Administrator Randy Babbitt announced Saturday that he, in consultation with the National Air Traffic Controllers Union, is prohibiting scheduling practices that "have been identified as those most likely to result in air traffic controller fatigue," according the FAA.

"There is no excuse for air traffic controllers to be sleeping on the job. We will do everything we can to put an end to this,” Transportation Secretary Ray LaHood said in a statement.


The FAA is looking at ways to maximize rest but is not planning to make the details of the changes public Saturday. Among the possible targets for changes is a midnight shift that now begins only eight hours after the prior shift ends, an official said.

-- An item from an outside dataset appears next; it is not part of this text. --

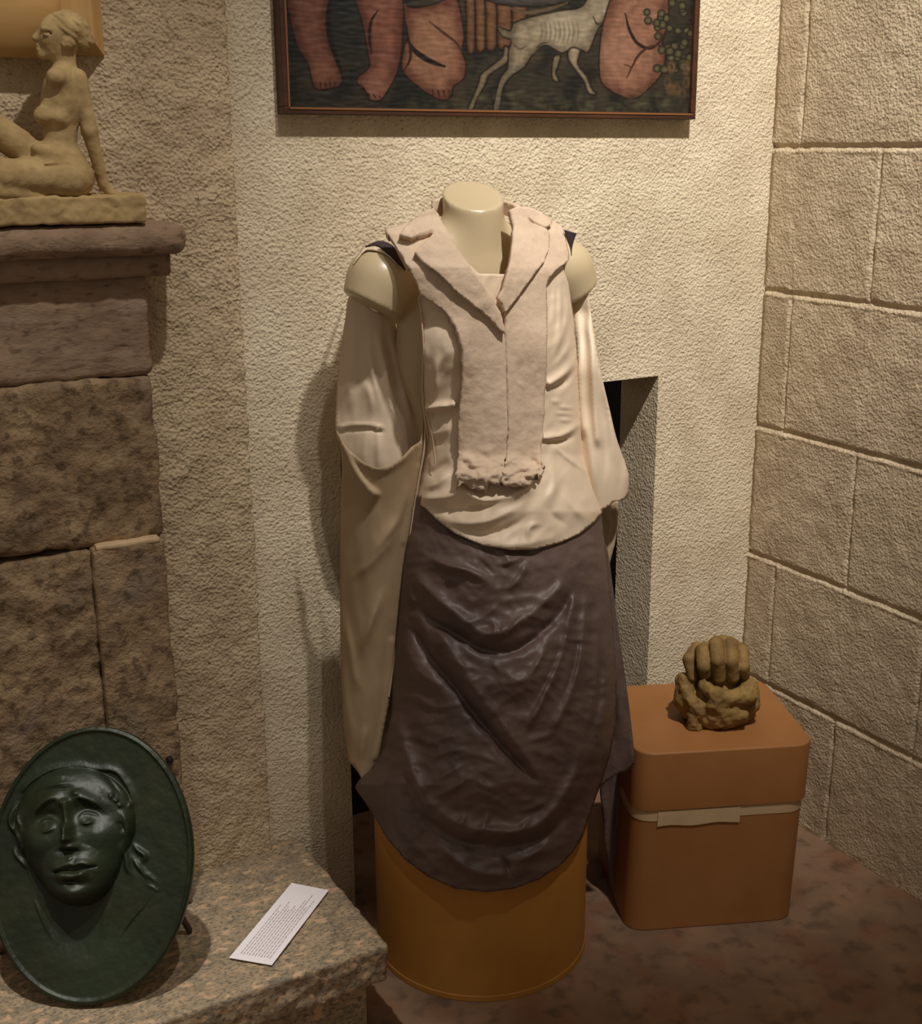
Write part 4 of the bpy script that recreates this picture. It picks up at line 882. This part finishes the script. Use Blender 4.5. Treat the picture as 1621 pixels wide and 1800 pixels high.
# clay waistcoat: thick slabs with torn edges
vest = thing('clay_waistcoat', (1.10, 1.78, 1.0), 'rough pinkish white clay waistcoat with wide lapels over the satin blouse', 'waistcoat')
def vestD(off):
    return lambda x, y: torsoD(x, y) - off
def rag(a, b, y0=760, y1=840): return lambda bd: a + (b - a) * sstep(y0, y1, bd[:, 1])
ZV = lambda l: zpts(l, 720, 560, 5.066)
def clay_disp(seed, seam=None):
    cr = [(ZV([(420, 1300), (480, 1230), (560, 1270), (600, 1320)]), 7, 7, 7), (ZV([(430, 1380), (520, 1420), (640, 1440), (760, 1400)]), 8, 9, 7), (ZV([(470, 1330), (560, 1340), (640, 1380)]), -6, 5, 5), (ZV([(620, 1210), (700, 1170), (790, 1190)]), 5, 9, 9),
          (ZV([(520, 1490), (620, 1530), (730, 1480)]), 9, 6, 8), (ZV([(450, 1450), (560, 1460), (700, 1440)]), -7, 5, 5), (ZV([(820, 1330), (900, 1260), (990, 1180)]), 6, 9, 9), (ZV([(850, 1460), (950, 1480), (1060, 1430)]), 9, 8, 8), (ZV([(1080, 1290), (1150, 1260)]), -9, 8, 8),
          (ZV([(1140, 1100), (1165, 1180), (1165, 1300), (1100, 1400)]), 7, 7, 6), (ZV([(940, 1340), (1000, 1390), (1050, 1350)]), -5, 5, 5), (ZV([(930, 565), (980, 580), (1040, 632)]), 4, 3, 5), (ZV([(1120, 480), (1190, 500)]), -4, 5, 3), (ZV([(1120, 780), (1180, 820), (1190, 900)]), 5, 8, 6), (ZV([(500, 560), (540, 500)]), -4, 6, 6), (ZV([(1070, 385), (1125, 400)]), -3, 3, 4), (ZV([(990, 440), (1005, 450)]), -4, 4, 4)]
    def fn(x, y):
        low = sstep(790, 835, y)
        n1 = wr(x, y, 26, 26, seed, 3); n2 = wr(x, y, 11, 9, seed + 3, 3)
        return (0.0007 + 0.0010 * sstep(600, 800, y)) * n1 + 0.0003 * n2 + low * (0.0025 * wr(x, y, 24, 14, seed + 3, 1) + 0.013 * (0.4 - np.abs(wr(x, y, 26, 12, seed + 8, 2)))) + folds(x, y, cr) * (0.35 + .65 * sstep(760, 820, y)) + 0.020 * sstep(800, 840, y) - .016 * sstep(845, 866, y)
    return fn
left_panel = [(676, 402), (690, 398), (712, 392), (735, 388), (760, 400), (800, 440), (850, 510), (880, 560), (889, 600), (890, 640), (891, 700), (893, 760), (889, 800), (884, 832), (878, 846), (868, 852), (855, 848), (845, 862), (828, 858), (812, 850), (801, 838),
              (803, 815), (806, 790), (806, 740), (810, 700), (813, 660), (814, 620), (808, 590), (796, 565), (780, 545), (760, 532), (738, 518), (733, 500), (722, 478), (708, 452), (690, 424)]
sheet('front_panel', left_panel, vestD(.018), M['vest'], vest, 3.2, 0.018, smooth=False, ragged=rag(1.2, 3.5, 690, 840), disp=clay_disp(1), seed=2)
right_panel = [(930, 372), (960, 384), (985, 394), (992, 402), (996, 425), (1001, 448), (1000, 458), (982, 472), (966, 488), (961, 505), (963, 540), (962, 600), (961, 660), (958, 700), (957, 740), (952, 780), (950, 808), (948, 830), (938, 846), (922, 856), (905, 857), (890, 852), (882, 850),
               (885, 832), (890, 800), (894, 760), (893, 700), (891, 640), (889, 600), (890, 560), (900, 500), (915, 440)]
sheet('front_panel', right_panel, vestD(.019), M['vest'], vest, 3.2, 0.018, smooth=False, ragged=rag(1.0, 4, 690, 840), disp=clay_disp(5), seed=7)
lapel_l = [(762, 366), (770, 376), (784, 400), (802, 430), (822, 462), (846, 496), (870, 530), (884, 560), (888, 587), (880, 582), (862, 560), (840, 542), (818, 524), (800, 510), (782, 492), (762, 474), (744, 460), (729, 444), (738, 432), (752, 420), (764, 408), (762, 404), (742, 410), (722, 418), (702, 412), (712, 398), (724, 386), (742, 374)]
lapel_top = lambda x, y: 0.0012 * wr(x, y, 24, 24, 11, 3) + 0.006 * sstep(470, 380, y)
sheet('lapel', lapel_l, vestD(.029), M['vest'], vest, 3.2, 0.016, smooth=False, ragged=1.2, disp=lapel_top, seed=12)
lapel_r = [(898, 368), (912, 362), (930, 364), (948, 372), (968, 384), (972, 392), (960, 400), (945, 394), (926, 382), (938, 392), (962, 402), (967, 412), (966, 436), (958, 458), (946, 474), (930, 496), (912, 520), (898, 538), (889, 549), (882, 534), (876, 524), (886, 506), (894, 480), (899, 455), (903, 420), (905, 395), (900, 380)]
sheet('lapel', lapel_r, vestD(.030), M['vest'], vest, 3.2, 0.010, smooth=False, ragged=1.0, disp=lapel_top, seed=15)
collar = [(757, 362), (762, 352), (782, 347), (800, 352), (880, 352), (900, 358), (912, 366), (900, 384), (884, 376), (790, 378), (778, 380), (770, 376)]
sheet('back_collar', collar, lambda x, y: 2.262 - 0.055 * np.clip(np.abs(x - 836) / 72, 0, 1) ** 2, M['vest'], vest, 4, 0.010, smooth=False, ragged=.8)

# dark skirt
sk_l = interp([(860, 716), (950, 705), (1060, 694), (1150, 684), (1250, 674), (1310, 652), (1380, 616), (1430, 638), (1570, 640)])
sk_r = interp([(880, 1064), (950, 1070), (1000, 1078), (1060, 1084), (1150, 1092), (1250, 1092), (1320, 1084), (1400, 1060), (1570, 1048)])
sk_k = interp([(880, .74), (1000, .80), (1200, .95), (1400, 1.0), (1600, 1.0)])
sk_d = interp([(860, 2.2), (1200, 2.19), (1600, 2.187)])
def sk_sec(x, y): return section(sk_l, sk_r, 2.19, sk_k, YAW)(x, y)
def skD(x, y): return sk_sec(x, y)[0] + 0.022 * sstep(1000, 900, y) - 0.010 * sstep(1330, 1420, y)
sk_f = [(Z6([(370, 270), (520, 345), (640, 380), (760, 465)]), 9, 5, 10), (Z6([(870, 300), (820, 400), (760, 465)]), 8, 8, 5), (Z6([(500, 345), (560, 350), (630, 378)]), 6, 5, 5), (Z6([(690, 345), (780, 332), (870, 295)]), 5, 4, 5), (Z6([(760, 300), (790, 335)]), 4, 4, 4), (Z6([(640, 300), (700, 370), (740, 380)]), -5, 5, 5),
        (Z6([(360, 360), (470, 480), (590, 575), (680, 630), (760, 620), (860, 560), (960, 470), (1040, 380)]), 10, 12, 14, .1),
        (Z6([(340, 460), (430, 560), (560, 640), (680, 705), (790, 710), (890, 650), (1000, 540), (1060, 430)]), -11, 9, 9, .1),
        (Z6([(690, 565), (720, 600), (712, 655)]), 5, 4, 4), (Z6([(850, 550), (800, 600), (775, 660)]), 5, 5, 5), (Z6([(760, 590), (750, 660)]), 3.5, 5, 5),
        (Z6([(540, 760), (640, 830), (760, 850), (860, 810), (950, 690)]), 9, 22, 24), (Z6([(850, 840), (920, 720), (940, 650)]), 5, 5, 5), (Z6([(700, 730), (760, 830)]), 3, 5, 5),
        (Z6([(350, 560), (450, 740), (550, 860), (640, 980), (760, 1120), (900, 1270)]), -15, 11, 9, .12), (Z6([(460, 600), (560, 740), (640, 870), (730, 980), (840, 1130), (915, 1270)]), 9, 10, 22, .12),
        (Z6([(330, 640), (390, 780), (480, 850), (540, 940)]), 8, 14, 12), (Z6([(355, 420), (380, 500), (440, 600)]), 7, 5, 7),
        (Z6([(1060, 430), (1020, 640), (960, 820), (850, 1050)]), 9, 7, 9, .12), (Z6([(1110, 440), (1090, 650), (1050, 850), (960, 1060)]), 9, 8, 8, .12), (Z6([(1030, 540), (990, 720), (900, 910), (830, 1060)]), -7, 6, 6), (Z6([(1085, 560), (1060, 760), (1000, 950)]), -6, 5, 5), (Z6([(1140, 420), (1150, 700), (1130, 980), (1080, 1200)]), 8, 9, 9), (Z6([(1185, 600), (1190, 900), (1120, 1200)]), 8, 7, 9), (Z6([(1165, 600), (1160, 900), (1100, 1120)]), -7, 5, 5), (Z6([(1000, 640), (1040, 660), (1110, 660)]), 3, 3, 3),
        (Z6([(350, 880), (480, 945), (600, 920)]), 4, 5, 6), (Z6([(410, 1110), (500, 1075), (590, 1045)]), 5, 4, 7), (Z6([(420, 1170), (520, 1130), (620, 1115)]), 4.5, 4, 6), (Z6([(400, 1280), (500, 1230), (620, 1170)]), 5, 4, 7), (Z6([(430, 1330), (530, 1290), (640, 1220)]), 5, 4, 7), (Z6([(600, 1240), (690, 1280), (760, 1330)]), 3, 6, 6), (Z6([(350, 1010), (430, 1010), (520, 1000)]), 3, 5, 5),
        (Z6([(300, 950), (350, 1150), (420, 1320), (530, 1410), (660, 1460), (840, 1462), (960, 1385), (1060, 1220), (1090, 1080)]), 13, 12, 20, .1),
        (Z6([(320, 1180), (420, 1400), (540, 1490), (680, 1530), (850, 1520), (980, 1450), (1070, 1300)]), -12, 10, 12, .12), (Z6([(600, 1390), (570, 1450)]), 4, 4, 4), (Z6([(700, 1380), (660, 1470)]), 5, 5, 4), (Z6([(880, 1400), (820, 1470)]), 4, 4, 4), (Z6([(800, 1390), (900, 1360), (960, 1310)]), 4, 6, 6),
        (Z6([(440, 1480), (560, 1590), (700, 1650), (850, 1630)]), 8, 8, 10), (Z6([(740, 1560), (770, 1610), (782, 1670)]), -7, 4, 4), (Z6([(780, 1610), (900, 1550), (980, 1470)]), 6, 6, 8), (Z6([(260, 1300), (330, 1450), (440, 1590)]), 6, 9, 9), (Z6([(1000, 1440), (1060, 1320), (1100, 1200)]), 7, 6, 7), (Z6([(1060, 1500), (1100, 1350)]), -5, 6, 6)]
def sk_disp(x, y):
    cr = (0.35 - np.abs(wr(x, y, 60, 34, 31, 1))) * .0065 + (0.35 - np.abs(wr(x + .5 * y, y - .3 * x, 34, 22, 41, 1))) * .0035 + (0.3 - np.abs(wr(x - .4 * y, y, 20, 26, 47, 1))) * .0016
    return (folds(x, y, sk_f) * 1.3 + cr) * (.25 + .75 * edge_fade(x, y, sk_l, sk_r, 34))
sk = [(716, 870), (725, 868), (800, 890), (900, 915), (1000, 915), (1056, 890), (1062, 940), (1068, 990), (1074, 1060), (1080, 1130), (1084, 1200), (1082, 1280), (1072, 1330), (1060, 1370), (1048, 1400), (1035, 1440), (1022, 1475), (1006, 1500), (985, 1521), (950, 1545), (905, 1562), (855, 1568), (800, 1562), (752, 1541), (712, 1511), (680, 1474), (656, 1432), (640, 1408), (624, 1385), (630, 1372), (652, 1352), (674, 1318), (686, 1260),
      (692, 1180), (698, 1100), (706, 1020), (714, 950)]
skirt = thing('dark_skirt', (1.10, 1.90, 0.5), 'dark plum satin skirt draped in deep swags from the mannequin over the drum', 'skirt')
sheet('skirt_cloth', sk, skD, M['skirt'], skirt, 3.9, 0.002, smooth=False, ragged=.8, disp=sk_disp, back=lambda x, y: np.minimum(sk_sec(x, y)[1], 2.405))
tail = [(1052, 960), (1066, 960), (1076, 1020), (1085, 1090), (1095, 1160), (1106, 1240), (1116, 1334), (1112, 1345), (1100, 1356), (1085, 1361), (1066, 1374), (1050, 1380), (1048, 1300), (1052, 1150)]
tl_f = [(Z6([(1190, 480), (1225, 800), (1270, 1150)]), 8, 8, 8), (Z6([(1180, 700), (1200, 950), (1230, 1200)]), -7, 7, 7), (Z6([(1300, 1100), (1305, 1190)]), 4, 5, 5)]
sheet('side_fall', tail, lambda x, y: 2.20 - .02 * sstep(1000, 1350, y), M['skirt'], skirt, 5, 0.002, disp=lambda x, y: folds(x, y, tl_f) + .003 * wr(x, y, 16, 60, 5))
tail2 = [(1056, 1360), (1100, 1350), (1106, 1400), (1110, 1450), (1108, 1500), (1104, 1560), (1098, 1600), (1088, 1596), (1076, 1560), (1066, 1500), (1060, 1440)]
sheet('hanging_corner', tail2, lambda x, y: 2.30 + 0 * x, M['skirt'], skirt, 6, 0.002, disp=lambda x, y: .006 * wr(x, y, 12, 80, 5))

The FAA announced it had suspended an air traffic controller early that morning for falling asleep while on duty during the midnight shift at a Miami control center. The incident did not result in any missed calls, unlike a similar incident at Reagan National Airport in Washington, D.C. last month.

“According to a preliminary review of air traffic tapes, the controller did not miss any calls from aircraft and there was no operational impact,” the FAA stated.

The latest turn of events comes after Hank Krakowski, the FAA official in charge of airport flight towers resigned April 13.

The FAA originally added a second person to the tower at Washington's Reagan National in March after two planes were forced to land without assistance when the controller working a fourth consecutive overnight shift was sleeping. 



In total, seven confirmed and suspected instances of sleeping have occured in recent months. Controllers at Reno-Tahoe International Airport in Nevada, at Boeing Field in Seattle, and at McGhee Tyson Airport in Knoxville, Tenn., were also confirmed to have fallen asleep on the job. Two controllers from Lubbock, Texas are still under investigation for allegedly having fallen asleep.